Which is why I'm preparing for some serious bad times...

-- Mac (sneak@lurk.com), March 26, 1999.



This isn't binary. Both Jack and Mac are correct. Many projects never got off the ground; many did and are being completed but it won't cover the needed ground to prevent a very bad result. As usual, Paul is covering up a shallow analysis with a pretense of expertise.

-- BigDog (BigDog@duffer.com), March 26, 1999.

Assuming 'mission critical' has some useful meaning (other than 'whatever we end up getting fixed'), the distinction could be important. I might have missed it here, but my interpretation was that failures in critical systems would have public impacts (and possibly cause domino effects), while failures in non-mission critical systems would not.

My take is that if ALL mission-critical systems are perfectly remediated, and NONE of the non-mission critical systems are even begun, we'd suffer a fairly short period of inefficiency and possibly some minor resulting economic slowdown. Some minor delays, some unimportant services not available for a while. Nothing to really worry about at all.
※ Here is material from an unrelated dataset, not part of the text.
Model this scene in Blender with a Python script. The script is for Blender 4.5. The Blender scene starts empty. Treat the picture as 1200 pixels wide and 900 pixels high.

Mission-critical failures can make life very hard for some innocent bystanders.

Is this definition way off base?

-- Flint (flintc@mindspring.com), March 26, 1999.


Oh, Good Lord:

Did everybody not notice this is from Y2Kloosewire? "Gosh, what a reputable source" LOL! how many of you have looked into what 'other' sites might be tied in with them? hmmm?

Mutha, signing off for the weekend, but looking forward to more entertainment from the "GI"'s.... A HAH HAH ha ha!